Copy out each line that has "picture" in it.

****************************************

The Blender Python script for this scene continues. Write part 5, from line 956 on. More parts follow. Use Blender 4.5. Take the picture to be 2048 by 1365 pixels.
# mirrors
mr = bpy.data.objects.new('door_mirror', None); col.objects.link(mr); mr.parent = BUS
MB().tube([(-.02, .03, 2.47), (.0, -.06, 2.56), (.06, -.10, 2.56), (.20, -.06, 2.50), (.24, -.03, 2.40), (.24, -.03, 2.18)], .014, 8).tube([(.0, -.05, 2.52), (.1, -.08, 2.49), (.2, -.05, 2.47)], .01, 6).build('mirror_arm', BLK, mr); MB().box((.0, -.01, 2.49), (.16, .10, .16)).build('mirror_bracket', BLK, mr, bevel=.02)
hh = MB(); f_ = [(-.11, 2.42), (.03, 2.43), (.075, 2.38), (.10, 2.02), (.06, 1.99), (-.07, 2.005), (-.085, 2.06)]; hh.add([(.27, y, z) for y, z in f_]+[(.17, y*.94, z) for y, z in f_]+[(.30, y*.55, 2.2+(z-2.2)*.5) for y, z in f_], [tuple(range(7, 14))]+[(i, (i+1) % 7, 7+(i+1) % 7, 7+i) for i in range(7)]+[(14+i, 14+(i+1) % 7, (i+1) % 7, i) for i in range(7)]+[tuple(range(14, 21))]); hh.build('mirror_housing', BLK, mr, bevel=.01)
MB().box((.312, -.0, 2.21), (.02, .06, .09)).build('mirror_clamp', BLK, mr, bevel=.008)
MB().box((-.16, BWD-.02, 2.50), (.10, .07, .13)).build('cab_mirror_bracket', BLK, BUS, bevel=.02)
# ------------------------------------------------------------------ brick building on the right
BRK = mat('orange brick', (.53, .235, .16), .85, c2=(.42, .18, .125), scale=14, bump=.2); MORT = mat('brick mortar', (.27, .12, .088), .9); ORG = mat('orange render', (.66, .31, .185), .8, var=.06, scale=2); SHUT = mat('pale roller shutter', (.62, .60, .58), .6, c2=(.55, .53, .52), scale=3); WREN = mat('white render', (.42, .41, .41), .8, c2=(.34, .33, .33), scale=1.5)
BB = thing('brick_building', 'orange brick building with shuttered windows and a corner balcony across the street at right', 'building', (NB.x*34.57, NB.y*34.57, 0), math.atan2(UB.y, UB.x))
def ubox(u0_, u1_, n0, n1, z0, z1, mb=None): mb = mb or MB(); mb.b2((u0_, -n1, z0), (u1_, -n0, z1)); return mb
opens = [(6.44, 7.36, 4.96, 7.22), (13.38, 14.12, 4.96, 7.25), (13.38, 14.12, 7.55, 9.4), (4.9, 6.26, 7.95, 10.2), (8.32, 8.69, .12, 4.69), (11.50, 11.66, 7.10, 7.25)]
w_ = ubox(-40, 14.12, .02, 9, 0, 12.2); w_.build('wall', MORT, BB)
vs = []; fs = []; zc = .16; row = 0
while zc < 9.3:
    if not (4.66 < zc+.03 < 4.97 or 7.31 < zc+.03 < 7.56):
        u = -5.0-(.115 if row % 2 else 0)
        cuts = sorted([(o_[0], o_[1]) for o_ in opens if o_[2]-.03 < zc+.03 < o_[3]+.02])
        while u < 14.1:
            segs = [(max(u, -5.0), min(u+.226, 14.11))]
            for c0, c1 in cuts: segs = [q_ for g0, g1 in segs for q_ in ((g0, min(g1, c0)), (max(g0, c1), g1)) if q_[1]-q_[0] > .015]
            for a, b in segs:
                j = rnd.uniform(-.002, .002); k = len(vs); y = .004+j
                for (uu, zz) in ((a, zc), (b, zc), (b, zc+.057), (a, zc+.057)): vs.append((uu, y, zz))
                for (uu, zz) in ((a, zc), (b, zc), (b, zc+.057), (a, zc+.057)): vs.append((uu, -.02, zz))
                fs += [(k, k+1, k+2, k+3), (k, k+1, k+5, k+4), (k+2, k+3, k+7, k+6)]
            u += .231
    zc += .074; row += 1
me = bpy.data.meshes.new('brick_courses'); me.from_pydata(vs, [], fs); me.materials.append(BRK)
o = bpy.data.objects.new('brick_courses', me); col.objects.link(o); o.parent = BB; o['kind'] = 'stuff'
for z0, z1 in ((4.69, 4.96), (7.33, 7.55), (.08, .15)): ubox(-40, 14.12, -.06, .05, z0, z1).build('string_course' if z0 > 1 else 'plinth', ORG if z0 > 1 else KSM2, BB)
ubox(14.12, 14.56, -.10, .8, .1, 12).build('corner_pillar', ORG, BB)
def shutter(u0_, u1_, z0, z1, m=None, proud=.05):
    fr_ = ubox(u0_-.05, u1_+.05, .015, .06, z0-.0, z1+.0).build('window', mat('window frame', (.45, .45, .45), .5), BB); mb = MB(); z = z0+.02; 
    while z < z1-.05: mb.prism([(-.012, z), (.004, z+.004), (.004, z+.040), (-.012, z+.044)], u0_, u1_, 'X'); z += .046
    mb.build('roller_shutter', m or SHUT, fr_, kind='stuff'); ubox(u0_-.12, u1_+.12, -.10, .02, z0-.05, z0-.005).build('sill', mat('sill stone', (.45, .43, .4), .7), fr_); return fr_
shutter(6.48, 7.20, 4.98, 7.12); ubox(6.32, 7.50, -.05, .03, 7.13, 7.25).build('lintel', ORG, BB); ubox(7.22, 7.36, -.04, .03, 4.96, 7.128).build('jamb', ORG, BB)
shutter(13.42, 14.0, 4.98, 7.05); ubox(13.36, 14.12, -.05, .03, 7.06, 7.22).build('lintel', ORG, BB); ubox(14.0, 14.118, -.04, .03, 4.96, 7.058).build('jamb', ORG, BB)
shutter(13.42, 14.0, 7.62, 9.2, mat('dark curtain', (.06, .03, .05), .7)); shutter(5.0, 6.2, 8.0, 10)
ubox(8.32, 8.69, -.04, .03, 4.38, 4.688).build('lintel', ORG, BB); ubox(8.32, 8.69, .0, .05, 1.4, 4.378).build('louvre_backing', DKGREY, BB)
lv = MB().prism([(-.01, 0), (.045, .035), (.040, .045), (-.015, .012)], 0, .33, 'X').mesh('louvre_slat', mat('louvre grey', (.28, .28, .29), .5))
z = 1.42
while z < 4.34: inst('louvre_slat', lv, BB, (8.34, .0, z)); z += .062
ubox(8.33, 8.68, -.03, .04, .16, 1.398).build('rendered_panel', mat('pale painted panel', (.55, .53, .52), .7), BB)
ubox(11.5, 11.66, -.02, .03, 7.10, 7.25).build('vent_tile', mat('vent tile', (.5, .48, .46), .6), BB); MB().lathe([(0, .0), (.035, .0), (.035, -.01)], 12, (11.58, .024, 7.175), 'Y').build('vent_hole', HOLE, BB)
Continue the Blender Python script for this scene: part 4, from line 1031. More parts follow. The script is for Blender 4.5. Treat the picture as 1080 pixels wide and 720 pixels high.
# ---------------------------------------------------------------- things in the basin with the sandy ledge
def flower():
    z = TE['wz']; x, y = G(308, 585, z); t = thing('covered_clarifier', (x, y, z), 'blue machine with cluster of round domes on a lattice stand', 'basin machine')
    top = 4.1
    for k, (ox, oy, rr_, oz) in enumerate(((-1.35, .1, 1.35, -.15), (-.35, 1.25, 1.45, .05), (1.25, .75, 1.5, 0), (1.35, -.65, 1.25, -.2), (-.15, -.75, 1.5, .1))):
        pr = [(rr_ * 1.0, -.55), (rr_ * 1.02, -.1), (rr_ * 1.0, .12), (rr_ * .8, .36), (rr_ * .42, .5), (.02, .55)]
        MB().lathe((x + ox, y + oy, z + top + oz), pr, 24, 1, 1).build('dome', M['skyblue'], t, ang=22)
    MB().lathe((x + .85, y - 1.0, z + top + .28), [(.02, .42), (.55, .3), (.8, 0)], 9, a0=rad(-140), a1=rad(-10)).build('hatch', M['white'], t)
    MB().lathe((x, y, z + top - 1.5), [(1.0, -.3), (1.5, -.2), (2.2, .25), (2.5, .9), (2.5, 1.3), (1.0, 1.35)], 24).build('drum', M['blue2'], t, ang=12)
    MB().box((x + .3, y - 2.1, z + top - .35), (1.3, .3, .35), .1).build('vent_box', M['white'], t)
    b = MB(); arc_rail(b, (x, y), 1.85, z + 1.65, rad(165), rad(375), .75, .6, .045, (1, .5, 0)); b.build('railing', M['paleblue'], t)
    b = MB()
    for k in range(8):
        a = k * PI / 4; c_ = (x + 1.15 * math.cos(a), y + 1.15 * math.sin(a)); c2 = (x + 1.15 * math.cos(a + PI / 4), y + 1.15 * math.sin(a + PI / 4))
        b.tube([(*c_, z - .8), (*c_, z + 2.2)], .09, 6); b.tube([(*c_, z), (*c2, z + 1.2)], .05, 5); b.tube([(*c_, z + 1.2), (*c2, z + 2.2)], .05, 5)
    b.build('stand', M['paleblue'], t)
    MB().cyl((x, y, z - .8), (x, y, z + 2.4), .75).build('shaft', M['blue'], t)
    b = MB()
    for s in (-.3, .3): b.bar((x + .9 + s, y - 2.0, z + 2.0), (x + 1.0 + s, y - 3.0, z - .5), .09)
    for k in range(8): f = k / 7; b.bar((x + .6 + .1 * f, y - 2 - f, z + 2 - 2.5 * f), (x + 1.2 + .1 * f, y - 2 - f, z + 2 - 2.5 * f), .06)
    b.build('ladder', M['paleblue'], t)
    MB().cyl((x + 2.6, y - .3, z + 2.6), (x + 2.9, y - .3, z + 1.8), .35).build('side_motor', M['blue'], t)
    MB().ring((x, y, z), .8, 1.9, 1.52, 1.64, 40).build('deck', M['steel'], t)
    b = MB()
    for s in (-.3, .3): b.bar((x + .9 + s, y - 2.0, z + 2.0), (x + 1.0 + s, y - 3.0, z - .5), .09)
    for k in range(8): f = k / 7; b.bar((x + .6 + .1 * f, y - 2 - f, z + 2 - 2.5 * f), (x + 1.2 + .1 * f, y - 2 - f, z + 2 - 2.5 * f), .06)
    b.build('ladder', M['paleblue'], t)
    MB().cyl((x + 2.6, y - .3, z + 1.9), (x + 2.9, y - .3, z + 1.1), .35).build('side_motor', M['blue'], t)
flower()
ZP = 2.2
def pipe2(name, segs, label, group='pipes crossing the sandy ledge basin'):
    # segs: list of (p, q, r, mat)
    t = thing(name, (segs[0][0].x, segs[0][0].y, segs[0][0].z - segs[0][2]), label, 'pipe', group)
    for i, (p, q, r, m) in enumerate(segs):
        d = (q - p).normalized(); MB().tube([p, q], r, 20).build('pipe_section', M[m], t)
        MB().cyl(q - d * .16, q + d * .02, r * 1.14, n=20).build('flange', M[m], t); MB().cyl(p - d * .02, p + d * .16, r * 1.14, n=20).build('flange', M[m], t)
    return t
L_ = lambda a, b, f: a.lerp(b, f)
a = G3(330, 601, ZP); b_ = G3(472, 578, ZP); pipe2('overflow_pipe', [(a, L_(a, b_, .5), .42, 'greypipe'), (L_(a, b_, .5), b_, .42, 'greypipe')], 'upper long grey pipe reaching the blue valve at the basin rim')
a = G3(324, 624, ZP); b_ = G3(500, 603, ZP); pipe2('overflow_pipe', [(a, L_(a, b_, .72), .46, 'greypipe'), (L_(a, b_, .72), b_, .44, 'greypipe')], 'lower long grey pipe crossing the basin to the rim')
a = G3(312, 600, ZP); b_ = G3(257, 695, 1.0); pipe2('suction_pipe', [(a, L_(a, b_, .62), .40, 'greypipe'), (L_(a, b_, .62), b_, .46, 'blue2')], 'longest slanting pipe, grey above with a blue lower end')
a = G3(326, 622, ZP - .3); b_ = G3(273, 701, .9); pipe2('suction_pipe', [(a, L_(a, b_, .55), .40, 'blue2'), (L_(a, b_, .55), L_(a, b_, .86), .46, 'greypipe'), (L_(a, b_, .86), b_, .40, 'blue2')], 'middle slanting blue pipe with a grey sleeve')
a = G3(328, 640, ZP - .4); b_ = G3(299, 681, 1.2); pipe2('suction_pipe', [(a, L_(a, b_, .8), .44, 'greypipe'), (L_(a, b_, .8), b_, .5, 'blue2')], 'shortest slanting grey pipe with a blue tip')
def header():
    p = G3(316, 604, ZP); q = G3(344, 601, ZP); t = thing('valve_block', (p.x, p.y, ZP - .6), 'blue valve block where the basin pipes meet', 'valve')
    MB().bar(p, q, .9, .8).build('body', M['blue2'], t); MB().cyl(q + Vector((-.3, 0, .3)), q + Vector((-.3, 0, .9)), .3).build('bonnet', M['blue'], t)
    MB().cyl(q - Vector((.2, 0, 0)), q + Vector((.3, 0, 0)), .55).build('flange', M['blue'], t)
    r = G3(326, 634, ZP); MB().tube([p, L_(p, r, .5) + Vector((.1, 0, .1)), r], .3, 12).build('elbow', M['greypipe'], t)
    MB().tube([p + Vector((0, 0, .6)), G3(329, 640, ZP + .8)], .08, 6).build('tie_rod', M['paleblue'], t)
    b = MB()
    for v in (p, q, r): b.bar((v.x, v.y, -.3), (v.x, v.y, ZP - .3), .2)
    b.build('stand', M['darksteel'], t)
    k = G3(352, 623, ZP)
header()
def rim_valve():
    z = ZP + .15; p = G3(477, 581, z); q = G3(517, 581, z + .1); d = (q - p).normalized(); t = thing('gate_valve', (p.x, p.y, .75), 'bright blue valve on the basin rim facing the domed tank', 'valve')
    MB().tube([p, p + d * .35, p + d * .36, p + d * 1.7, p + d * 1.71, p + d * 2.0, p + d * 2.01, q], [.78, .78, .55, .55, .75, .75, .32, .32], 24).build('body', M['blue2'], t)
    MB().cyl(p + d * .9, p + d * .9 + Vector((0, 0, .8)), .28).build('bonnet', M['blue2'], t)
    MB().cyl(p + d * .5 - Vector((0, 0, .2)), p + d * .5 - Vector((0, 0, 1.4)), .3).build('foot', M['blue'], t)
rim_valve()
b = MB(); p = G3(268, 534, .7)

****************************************

# [Solution to the problem]
The Blender Python script for this scene continues. Write part 5, from line 956 on. More parts follow. Use Blender 4.5. Take the picture to be 2048 by 1365 pixels.
Continue the Blender Python script for this scene: part 4, from line 1031. More parts follow. The script is for Blender 4.5. Treat the picture as 1080 pixels wide and 720 pixels high.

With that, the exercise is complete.